Sembra ormai un copione già scritto. A poche ore di distanza dal vertice di giovedì 27 ottobre tra Unione Europea e Canada, il trattato economico e commerciale Ceta (Comprehensive Economic and Trade Agreement) non sarà ratificato. Nei consessi comunitari del Vecchio continente manca, infatti, l’unanimità necessaria per la sigla di tale tipologia d’intesa. Il Parlamento della Vallonia, circoscrizione regionale del Belgio, ha opposto un ferreo diniego temendo ricadute negative sul commercio delle proprie imprese e sull’occupazione.
Ceta: di cosa si tratta
L’accordo Ceta, i cui negoziati portati avanti dal Consiglio europeo in rappresentanza degli Stati membri si sono ufficialmente conclusi nel 2014, esprime l’intesa commerciale ed economica globale tra l’Ue ed il Canada. Scopo principale del trattato è l’eliminazione del 99 per cento dei dazi doganali e delle tariffe di transizione per le esportazioni. Inoltre il testo prevede una apertura totale del mercato degli appalti pubblici e di quello dei servizi, postulando parallelamente un maggiore controllo intorno alla contraffazione potenziale delle merci di qualità.
Secondo la Commissione europea il Ceta “offrirà alle imprese continentali nuove e migliori opportunità commerciali in Canada e sosterrà la creazione di posti di lavoro in Europa”. I tecnici degli Affari economici di Bruxelles hanno stimato dei vantaggi quantificabili: dall’abbattimento dei balzelli gli esportatori risparmieranno 500 milioni di euro l’anno. I professionisti e gli investitori potranno più facilmente creare fondi tutelati, a sostegno dell’impresa, nei territori canadesi. Ultima, ma non ultima in ordine di importanza, la tutela delle merci: i prodotti europei peculiari e di qualità, dagli alimentari ai manufatti di pregio artistico, godranno, si legge nella bozza del trattato, di una “supervisione supplementare”. In tal modo si eviteranno le fastidiose, quanto distruttive per il mercato dei prezzi nostrano, falsificazioni dei prodotti (leggasi ad esempio le imitazioni canadesi di bassa lega del prosciutto di Parma).

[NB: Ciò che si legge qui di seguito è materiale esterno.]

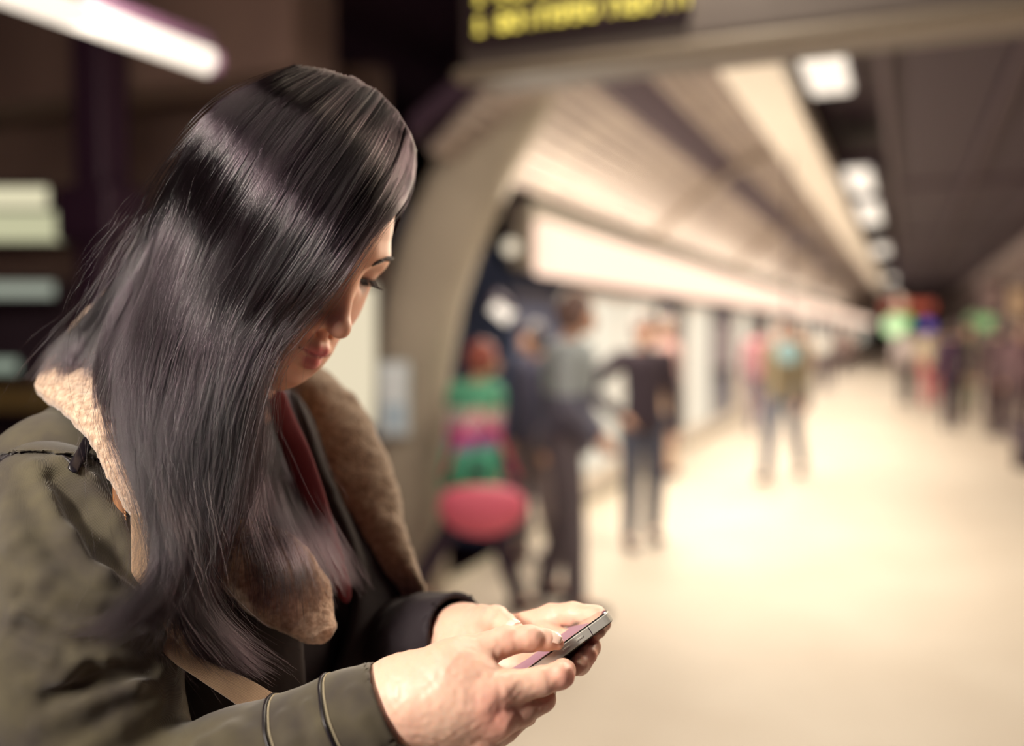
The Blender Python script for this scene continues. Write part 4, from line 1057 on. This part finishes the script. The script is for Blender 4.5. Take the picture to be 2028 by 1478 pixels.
def sheet(G, n, layer=.010, clumps=40, cl=.55, wav=.0012, rad=.00016, tipspread=1.0, flow=None, stray=.03, cut=(.80, 1.0), push=0.0, urange=(0, 1)):
    G = np.array(G); m_ = len(G) - 1
    per = 5; nb = n // per + 1; lock = np.arange(n) // per                 # strands come in thin locks
    u = np.clip(RNG.uniform(urange[0], urange[1], nb)[lock] + RNG.normal(0, .0011 * 6 / m_, n), 0, .9999)
    cu = (np.floor(u * clumps) + RNG.uniform(.2, .8, clumps + 1)[np.floor(u * clumps).astype(int)]) / clumps
    dep = np.clip(RNG.uniform(0, 1, nb)[lock] ** .8 + RNG.normal(0, .05, n), 0, 1); cdep = RNG.uniform(0, 1, clumps + 1)[np.floor(u * clumps).astype(int)]
    t = np.linspace(0, 1, NP)
    w = np.clip((t[None] - .12) / .75, 0, 1) ** 1.3 * cl * RNG.uniform(.35, 1.35, n)[:, None]; w = np.clip(w, 0, .97)
    uu = u[:, None] * (1 - w) + cu[:, None] * w
    dd = dep[:, None] * (1 - w) + cdep[:, None] * w
    x = np.clip(uu * m_, 0, m_ - 1e-6); i = x.astype(int); f = (x - i)[..., None]; j = np.arange(NP)[None]
    f2 = f * f * (3 - 2 * f) * .5 + f * .5
    P = G[i, j] * (1 - f2) + G[i + 1, j] * f2
    P[..., 2] += push + dd * layer - layer * .35
    # lazy waves, per clump and per strand
    ph = RNG.uniform(0, 6.28, (clumps + 1, 4))[np.floor(u * clumps).astype(int)]; ps = RNG.uniform(0, 6.28, (n, 4))
    fr = RNG.uniform(3, 6, n)[:, None]
    grow = np.clip(t * 1.6, 0, 1)[None] ** 1.5
    P[..., 0] += grow * (wav * 2.4 * np.sin(t[None] * 5 + ph[:, :1]) + wav * np.sin(t[None] * fr * 2 + ps[:, :1]) * .8 + wav * .5 * np.sin(t[None] * fr * 6 + ps[:, 2:3]))
    P[..., 2] += grow * (wav * 2.0 * np.sin(t[None] * 6 + ph[:, 1:2]) + wav * np.sin(t[None] * fr * 2 + ps[:, 1:2]) * .8)
    P[..., 1] += grow * wav * .8 * np.sin(t[None] * fr + ps[:, 3:4])
    pl = RNG.uniform(0, 6.28, (nb, 3))[lock]; al = np.clip(RNG.exponential(.9, nb), 0, 3.5)[lock][:, None]      # every lock drifts on its own
    gl = np.clip((t[None] - .3) / .5, 0, 1) ** 1.2 * al * wav * 1.6
    P[..., 0] += gl * np.sin(t[None] * 7 + pl[:, :1]); P[..., 2] += gl * .8 * np.sin(t[None] * 6 + pl[:, 1:2])
    P += (t[None] ** 2.2)[..., None] * (RNG.normal(0, .0034 * tipspread, (nb, 1, 3))[lock] + RNG.normal(0, .0014 * tipspread, (n, 1, 3))) * [1, .8, .8]
    k = RNG.rand(n) < stray
    P[k] += (t[None] ** 1.2)[..., None] * RNG.normal(0, .012, (k.sum(), 1, 3)) + (np.sin(t * 3.14)[None])[..., None] * RNG.normal(0, .004, (k.sum(), 1, 3))
    # shorten: resample each strand to its own length
    L = cut[1] - (cut[1] - cut[0]) * np.abs(RNG.normal(0, .5, n)).clip(0, 1.3); s = np.clip(L[:, None] * t[None] * (NP - 1), 0, NP - 1.001); a = s.astype(int); g = (s - a)[..., None]
    r_ = np.arange(n)[:, None]; P = P[r_, a] * (1 - g) + P[r_, a + 1] * g
    ALL.append(P); TONE.append(np.repeat((RNG.beta(1.3, 2.2, nb)[lock] * (1 - .35 * dep) + RNG.uniform(-.05, .1, n)).clip(0, 1), NP)); RAD.append(np.outer(RNG.uniform(.7, 1.3, n) * rad, 1 - .75 * np.clip((t - .6) / .4, 0, 1)))  # deeper strands toned darker, shade between locks put into the colour
def shell(G, name, m=60, off=.007, th=.004):
    """dark inner sheet of hair below the strands"""
    G = np.array(G); x = np.linspace(0, len(G) - 1.0001, m); i = x.astype(int); f = (x - i)[:, None, None]
    P = G[i] * (1 - f) + G[i + 1] * f; P = P[:, :int(NP * .74)]
    rag = RNG.uniform(.8, 1.0, m)
    A_ = P + [0, 0, off]; n = A_.shape[1]
    A_[..., 2] += .0015 * np.sin(np.arange(m) * 2.1)[:, None]
    B_ = A_ + [0, 0, th]
    V = np.concatenate([A_.reshape(-1, 3), B_.reshape(-1, 3)]); o = m * n; F = []
    for a in range(m - 1):
        for b in range(n - 1):
            k = a * n + b; F.append((k, k + 1, k + n + 1, k + n)); F.append((o + k, o + k + n, o + k + n + 1, o + k + 1))
    for a in range(m - 1):
        for b in (0, n - 1): k = a * n + b; F.append((k, k + n, o + k + n, o + k))
    for b in range(n - 1):
        for a in (0, m - 1): k = a * n + b; F.append((k, k + 1, o + k + 1, o + k))
    mb = MB(); mb.add(V, F); return mb.build(name, m_cap, hair, True, world=True)

G0 = guide([(822, 292), (818, 350), (792, 405), (732, 470), (676, 545), (600, 625), (534, 690, .690), (512, 740, .690), (512, 820, .69), (505, 920, .69), (470, 1010, .68), (440, 1100, .67), (430, 1200, .665)])
G1 = guide([(812, 262), (790, 340), (728, 440), (655, 540), (575, 645), (518, 715, .676), (495, 790, .675), (480, 880, .672), (455, 980, .665), (420, 1080, .655), (390, 1180, .65), (400, 1270, .65)])
G2 = guide([(790, 225), (745, 310), (670, 430), (590, 560), (525, 660, .672), (475, 760, .665), (445, 860, .66), (430, 970, .655), (400, 1080, .645), (370, 1180, .64), (400, 1270, .645), (470, 1330, .65)])
G3 = guide([(752, 185), (690, 270), (600, 400), (530, 530), (470, 650, .668), (430, 760, .660), (405, 870, .655), (390, 980, .65), (375, 1090, .64), (400, 1200, .64), (470, 1280, .65), (560, 1335, .66)])
G4 = guide([(705, 160), (620, 245), (530, 380), (465, 510), (415, 640, .668), (380, 760, .655), (350, 880, .645), (335, 990, .638), (335, 1090, .630), (350, 1180, .625), (390, 1250, .63), (440, 1330, .635)])
G5 = guide([(655, 145), (560, 215), (465, 340), (405, 480), (360, 620, .672), (325, 750, .655), (300, 870, .640), (318, 980, .630), (342, 1080, .622), (315, 1150, .610), (270, 1200, .592), (190, 1240, .578), (105, 1245, .574)])
G6 = guide([(610, 140), (510, 195), (420, 300), (360, 430), (315, 570, .685), (275, 700, .665), (256, 820, .648), (284, 930, .634), (328, 1030, .626), (348, 1100, .622), (335, 1180, .620), (335, 1290, .625)])
NEAR = [G0, G1, G2, G3, G4, G5, G6]
sheet(NEAR, 12500, .016, 90, .55, .0014, cut=(.62, 1.0), tipspread=1.4)
sheet(NEAR, 1800, .006, 200, .35, .0018, rad=.00010, tipspread=1.6, stray=.10, cut=(.55, 1.0), push=-.003)
shell(NEAR, 'lock')
# hair over the back of the head, falling behind the shoulder
H0 = G6
H1 = guide([(600, 139), (480, 198), (390, 305), (330, 430), (275, 560, .715), (225, 660, .705), (205, 750, .69), (225, 860, .655), (288, 980, .636), (328, 1080, .630)])
H2 = guide([(592, 139), (462, 206), (372, 318), (312, 440), (245, 570, .73), (180, 660, .735), (140, 720, .73), (125, 780, .72)])
H3 = guide([(588, 140), (450, 215), (360, 335), (300, 460), (228, 575, .75), (160, 650, .76), (105, 710, .76), (66, 765, .755)])
sheet([H0, H1, H2, H3], 5000, .016, 40, .5, .0012, tipspread=1.2)
shell([H0, H1, H2, H3], 'lock', off=.010)
# far side of the parting and the hair falling beyond the neck
def hg(pts, tail): return catm([h2c(p)[0] for p in pts] + [q(*t_) for t_ in tail], NP)
F0 = hg([(.0, .066, .106), (.035, .050, .102), (.068, .018, .062), (.078, -.005, .0)], [(590, 560, .86), (560, 700, .86), (570, 830, .83), (600, 950, .79), (650, 1060, .765), (712, 1165, .755)])
F1 = hg([(.0, .040, .122), (.045, .040, .105), (.078, .015, .055), (.086, -.015, .0)], [(540, 600, .87), (525, 740, .85), (540, 860, .80), (565, 980, .76), (610, 1080, .735), (655, 1180, .72)])
F2 = hg([(.0, -.010, .128), (.045, -.015, .112), (.080, -.030, .055), (.080, -.05, .0)], [(480, 620, .88), (480, 760, .84), (510, 890, .77), (540, 1000, .73), (585, 1100, .70), (610, 1210, .69)])
F3 = hg([(.0, -.060, .108), (.040, -.070, .090), (.062, -.080, .040), (.06, -.085, -.02)], [(430, 620, .86), (450, 760, .80), (490, 900, .735), (520, 1030, .70), (560, 1130, .68), (560, 1230, .67)])
F4 = hg([(.0, -.090, .080), (.020, -.098, .050), (.03, -.1, .01), (.03, -.095, -.04)], [(400, 620, .83), (430, 760, .76), (465, 900, .71), (480, 1030, .69), (500, 1130, .675), (510, 1230, .67)])
FAR = [F0, F1, F2, F3, F4]
sheet(FAR, 4500, .012, 45, .6, .0016, tipspread=1.6, cut=(.6, 1.0))
shell(FAR[1:], 'lock', off=.006)
# fine flyaways around the crown and back
sheet([G0, G3, G6, H2, H3], 500, .02, 30, .1, .004, rad=.00004, stray=.9, cut=(.15, .7), push=-.004)
sheet([G0, G1, G2, G3, G4, G5, G6], 1100, .008, 60, .1, .0035, rad=.00009, stray=.7, cut=(.55, 1), push=-.009, tipspread=2.5)
sheet([G2, G4, G6, H2], 500, .008, 40, .1, .005, rad=.00007, stray=1.0, cut=(.4, 1), push=-.012, tipspread=3.5)
P = np.concatenate(ALL); R_ = np.concatenate(RAD)
hcv = bpy.data.hair_curves.new('strands')
hcv.add_curves([NP] * len(P))
hcv.attributes['position'].data.foreach_set('vector', c2w(P.reshape(-1, 3)).astype(np.float32).ravel())
ra = hcv.attributes.get('radius') or hcv.attributes.new('radius', 'FLOAT', 'POINT')
ra.data.foreach_set('value', R_.astype(np.float32).ravel())
ta = hcv.attributes.new('tone', 'FLOAT', 'POINT'); ta.data.foreach_set('value', np.concatenate(TONE).astype(np.float32))
hcv.materials.append(m_hair)
ho = bpy.data.objects.new('strands', hcv); COL.objects.link(ho); adopt(ho, hair)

Ceta: il rifiuto della Vallonia
C’è qualcosa di buffo e contemporaneamente di desolante nel constatare quanto ed in che misura una circoscrizione regionale possa tenere in scacco l’intera volontà di una rappresentanza continentale espressa prima da un Parlamento e poi da un Consiglio di Stati membri. L’Unione europea odierna è purtroppo l’emblema di una democrazia tentennante, claudicante, lontana dall’espressione di un vero spirito comunitario federale decidente. La Vallonia è una delle tre regioni geografiche ed etnografiche di cui è costituito il Belgio. Tali territori, a maggioranza francofona ed economicamente più poveri della loro controparte di tradizione fiamminga, sono governati da un Parlamento autonomo di 75 membri. Ebbene lo scorso 10 ottobre tale consesso si è espresso contro la ratifica del Ceta con 44 voti favorevoli e 22 contrari.
L’emiciclo territoriale autonomo possiede competenza legislativa specifica sui trattati internazionali, dunque ha il potere di bloccare la sottoscrizione dell’accordo commerciale da parte del Parlamento belga nazionale. In mancanza di Bruxelles, al termine di questa triste catena di sant’Antonio, l’Unione non potrà raggiungere l’unanimità dei suoi membri e, di conseguenza, l’intesa con il Canada. Le principali preoccupazioni della Vallonia riguardano le eventuali svalutazioni reddituali della manodopera indigena e le tutele sanitarie a protezione dei consumatori e dell’ambiente. Altro grande ostacolo sono le norme sulle controversie e sugli arbitrati. Stando ai capitolati del Ceta, simili legislazioni introdurrebbero dei tribunali di esclusiva giurisdizione internazionale che, secondo i rappresentanti locali, metterebbero in discussione le prerogative del diritto dei singoli Paesi.
Molti osservatori hanno accostato il dibattito sviluppatosi intorno al Ceta, alle dinamiche che hanno portato le sinistre europee ed alcune forze extraparlamentari ad una critica del TTIP (Transatlantic Trade and Investment Partnership). Tali trattati, ha però precisato la Commissione europea, “sono due negoziati distinti con due partner diversi. Negoziamo ciascun accordo separatamente e con condizioni differenti”.